Brother Uthaya calls him the “latest Indian mandore” and the “new Samy Vellu”.
PETALING JAYA: The appointment of Hindraf leader P Waythamoorthy as a deputy minister has drawn condemnation from his activist brother P Uthayakumar, an MIC leader and a businessman claiming to represent Indian entrepreneurs.
“Congratulations to Waytha as the latest Indian mandore, otherwise known as the new S Samy Vellu,” said Uthayakumar, who heads a faction of Hindraf and also leads the unregistered Human Rights Party.
“Mandore” is a word that Malaysian Indians use pejoratively to refer to an Indian who oppresses his own people to please his non-Indian master. S Samy Vellu is a former president of MIC.
Uthayakumar said his younger brother was a “political opportunist” who had been diverted from Hindraf’s cause by a personal agenda.
“Waythamoorthy’s involvement in Najib’s cabinet has nothing to do with Hindraf,” he said. “He was sacked from Hindraf on April 25 by the Hindraf supreme council for being a traitor.”

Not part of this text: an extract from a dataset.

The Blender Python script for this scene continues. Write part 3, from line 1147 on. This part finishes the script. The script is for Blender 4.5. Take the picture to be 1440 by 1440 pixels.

Waythamoorthy is chairman of the newly registered Persatuan Hindraf Malaysia. His appointment as a senator and a deputy minister in the Prime Minister’s Department came close on the heels of his rapprochement with premier Najib Tun Razak.
Last month, in return for Waythamoorthy’s declaration of support for Barisan Nasional, Najib agreed to accept the Hindraf blueprint of policies to help poor Indians.
This came after Waythamoorthy had embarked on a hunger strike until either BN or Pakatan would sign the Hindraf blueprint.
MIC Youth leader T Mohan meanwhile made his criticism through Twitter.
“Did a hunger strike, condemned BN and Malaysia all over the world,” Mohan tweeted yesterday. “Yet he becomes a deputy minister! So easy.”
Meanwhile, businessman N Kuppan, 57, told FMT that a group of Indian entrepreneurs would protest in the streets against Waythamoorthy unless he rejected his appointment as deputy minister.
“He has betrayed the 1.8 million Indians who were behind him during the Hindraf rally in 2007,” Kuppan said.
“He and his family can enjoy the perks of a deputy minister, but this generation will forever remember him as a traitor to his own community.
“We Indians were the ones who put him at the top and it is not a big issue for us to throw him into the streets.”
Waythamoorthy, who was appointed as a senator today before he took his oath as a deputy minister, could not be contacted for comment.